The end of forecasting?
Or could we simply be at the end of forecasting’s beginning – with unforeseen potential ahead?
By Thornton May
Researchers at the IT Leadership Academy have studied many soon-to-be-great enterprises. Their analysis shows that those exceptionally performing organizations are in the final stages of early experiments that have profoundly transformed the relationships they have with their customers. In other words, many businesses are undergoing a paradigm shift when it comes to how they think about customers.
Business models appear to be migrating from the make-and-sell mode of the industrialized past, through the sense-and-respond methods of the “Webified” present, and are now shifting toward the anticipate-and-lead ecosystems of the not-so-distant future.
In an environment where the ability to anticipate and lead is a critical determinant of success, it stands to reason that forecasting and forecasters will rise in prominence and importance. However, while forecasting is increasingly viewed as a key ingredient of strategic success, forecasting techniques and practitioners have never been so much under the magnifying glass as they are today. The powers that be are seriously rethinking forecasting.
A millennium-plus of ‘smartness’ comes to an end
From the Dark Ages through the Renaissance and the Age of Reason/Age of Enlightenment, right on up through the Industrial and Information Ages, the history of man has been one of ever-increasing knowledge. A thousand-plus years of eliminating ignorance, getting smarter and solving an ever expanding array of important problems might explain the broadly held belief in the decades leading up to the start of this century that there was not much in this world that was unknowable.
In the face of ever-improving, massively powerful and omni-connected computers, who could blame many for believing that someday real-world systems like the economy, the weather and human health would become truly and totally predictable?
Is the future truly unknowable?
The first decade of the 21st century has been a humbling one for forecasters. A new subcategory of management literature has emerged addressing and questioning the extent to which what comes next might be knowable.
For example, Michael Raynor says, “The future is deeply unpredictable.”1 Nassim Taleb asserts, “Our world is dominated by the extreme, the unknown, and the very improbable … the future will be increasingly less predictable.”2 And David Orrell says, “Studies have shown that social forecasting, scientific or otherwise, is about as accurate as random guessing, despite the vast numbers of highly paid experts employed to do it.”3
Following the fall of the Berlin Wall in 1989, Francis Fukuyama, Professor of International Political Economy at the School of Advanced International Studies of the prestigious Johns Hopkins University, published The End of History and the Last Man (New York: Avon Books, 1998). In that work, he boldly prophesied that liberal democracy may constitute the “end point of mankind’s ideological evolution.” He essentially stated that we were at the end of history. Subsequent events in the Middle East, Asia and Russia demonstrated that Fukuyama’s forecast was materially off the mark.
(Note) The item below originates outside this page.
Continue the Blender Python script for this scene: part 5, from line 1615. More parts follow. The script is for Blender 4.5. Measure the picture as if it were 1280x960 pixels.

However, Fukuyama’s response to having his forecast proved wrong provides a role model for all of those who would forecast. Rather than retreat from the public realm or move into denial or excuse-mongering, this stellar academic redoubled his efforts to understand uncertainty. His most recent book Blindside: How to Anticipate Forcing Events and Wild Cards in Global Politics (Washington, DC: Brookings Institution Press, 2007) is my favorite treatment of the question of what “knowability” is.
Blindside courageously stares in the face of forecast error and asks why. Fukuyama explains that “the past decade and a half has demonstrated that nothing is as certain as uncertainty … As the famous scatological bumper sticker suggests, bad things happen.”
Business forecasters face tumult – or new opportunity
Those of us in the business intelligence community need to realize that important conversations about what we do and how we do it are taking place at the highest levels of the enterprise today. If we do not involve ourselves in those conversations and compellingly portray the vital role we play in making good things happen and preventing bad things from happening, we may indeed be at the end of forecasting as we know it.
But being at the end of the beginning for forecasting technologies doesn’t mean that our skills have become obsolete. In my last column, I spoke of paradigm shifts – a period of crisis that follows a period of relative normalcy when the old ways of doing things stop working, marking a shift as we search for a new, more effective way to solve problems.
Forecasting may simply be facing such a time of crisis. As old reasons for forecasting and techniques of forecasting become obsolete, those of us who are practitioners need to be open to new ideas and approaches, including:
- Understanding which situations are most appropriate for forecasting.
- Learning how to minimize volatility and randomness.
- Basing forecasts on marketplace realities, not your best hopes.
Ultimately, these and other lessons can help us from becoming obsolete ourselves.